In Franklin D. Roosevelt’s first inaugural speech, he famously declared, “The only thing we have to fear is fear itself.” I respectfully disagree, Mr. President. We shouldn’t fear our fear. Fearing our fear only gets in our way. I’ll explain.
In a recent coaching session, a client and I discussed her readiness for a promotion. She believed she had the ability to do the job. She couldn’t identify any gaps that would hold her back, yet she was riddled with doubt she couldn’t name.
What isn’t named can’t be overcome, so we needed to dig deeper. More accurately stated, we needed to dig laterally, and in Beyonce’s words, “to the left, to the left.”
The right hemisphere of the brain houses rational and analytical thought. Emotional thought lives in the left hemisphere. My client didn’t have a rational explanation for her self-doubt, so we began to explore her emotions. We learned that what preceded her doubt was fear. Was the presence of fear the problem? No: The problem was her fear of her fear.
Fear is an emotion. Human beings experience emotions. We quite like some of them. Where we get into trouble is when we make meaning of our emotions. Where we get into even more trouble is when we don’t know we’re doing it. Remember: What isn’t named can’t be overcome.
My job was to help my client understand what meaning she was making of her fear. We discovered she was interpreting her fear as a signal that she wasn’t ready for the promotion.
It wasn’t a conscious thought. It only emerged through the coaching process. Her replies to the open-ended questions I asked shone a light into the dark regions of her right hemisphere: the meaning-making side of our brains.
Now that the lights were on, we could get to work.
ME: “Have you felt fear at other times in your life when you were about to level up?”
HER: “Yes.”
ME: “How did the feeling of fear hold you back from advancing?”
HER: “It didn’t.”
ME: “Tell me more about that.”
HER: “I didn’t let it hold me back. I made the moves even though they scared me.”
ME: “What happened in those times you brought your fear along for the ride as you made those moves?”
HER: “I succeeded, and I felt great that I took on the challenge.”
ME: “Maybe it’s time to rethink the idea that because you’re feeling fear, then you aren’t ready for what’s next.”
We human beings have a complicated relationship with our emotions. We welcome some. We try to hide or disavow others. We’ve received messages about them from our parents [fill in the blank here], from the music we listen to (“Boys Don’t Cry”—pardon the 80s reference), and yes, from politicians: “The only thing we have to fear is fear itself.” Those messages complicate our perceptions.

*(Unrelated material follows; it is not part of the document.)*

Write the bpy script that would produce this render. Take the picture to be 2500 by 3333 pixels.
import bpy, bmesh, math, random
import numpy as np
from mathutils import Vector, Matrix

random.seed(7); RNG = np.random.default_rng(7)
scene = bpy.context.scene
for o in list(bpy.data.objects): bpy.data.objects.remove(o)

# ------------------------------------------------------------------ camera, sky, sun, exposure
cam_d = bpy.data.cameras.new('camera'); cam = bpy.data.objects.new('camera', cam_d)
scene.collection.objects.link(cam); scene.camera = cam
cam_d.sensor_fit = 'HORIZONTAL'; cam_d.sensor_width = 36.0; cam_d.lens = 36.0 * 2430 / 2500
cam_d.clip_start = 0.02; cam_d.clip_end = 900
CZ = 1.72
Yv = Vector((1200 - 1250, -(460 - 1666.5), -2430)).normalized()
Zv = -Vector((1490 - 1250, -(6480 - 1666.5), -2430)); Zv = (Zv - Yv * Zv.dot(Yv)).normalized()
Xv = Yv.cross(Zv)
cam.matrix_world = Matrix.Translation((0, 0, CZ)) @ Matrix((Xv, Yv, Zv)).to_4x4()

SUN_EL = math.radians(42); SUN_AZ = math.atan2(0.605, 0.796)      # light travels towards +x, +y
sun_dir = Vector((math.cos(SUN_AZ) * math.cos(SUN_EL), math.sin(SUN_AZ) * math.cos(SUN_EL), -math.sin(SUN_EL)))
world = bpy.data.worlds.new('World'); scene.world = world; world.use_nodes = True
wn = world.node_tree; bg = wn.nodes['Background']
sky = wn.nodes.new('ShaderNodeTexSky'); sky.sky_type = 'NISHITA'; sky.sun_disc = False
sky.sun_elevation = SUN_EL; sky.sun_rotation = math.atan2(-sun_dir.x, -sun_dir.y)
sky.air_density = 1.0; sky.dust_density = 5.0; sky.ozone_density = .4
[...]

Because she didn’t want to feel fear, my client couldn’t make sense of it. Instead of acknowledging it as a natural response to a new challenge, it felt like a red light at an intersection: a signal that it wasn’t safe to proceed.
Her ability to name the emotion allowed us to figure out what was going on for her. I found myself wondering: If this client were a man, would he recognize that fear was getting in the way? If he did, would he be secure enough to talk about it with me? Or would he keep it to himself as men are often taught to do with their feelings?
We shouldn’t be afraid of our emotions. They are a part of the human operating system, and they won’t be debugged in a software update, so don’t listen to FDR. Don’t fear your fear. It’s not as scary as you think.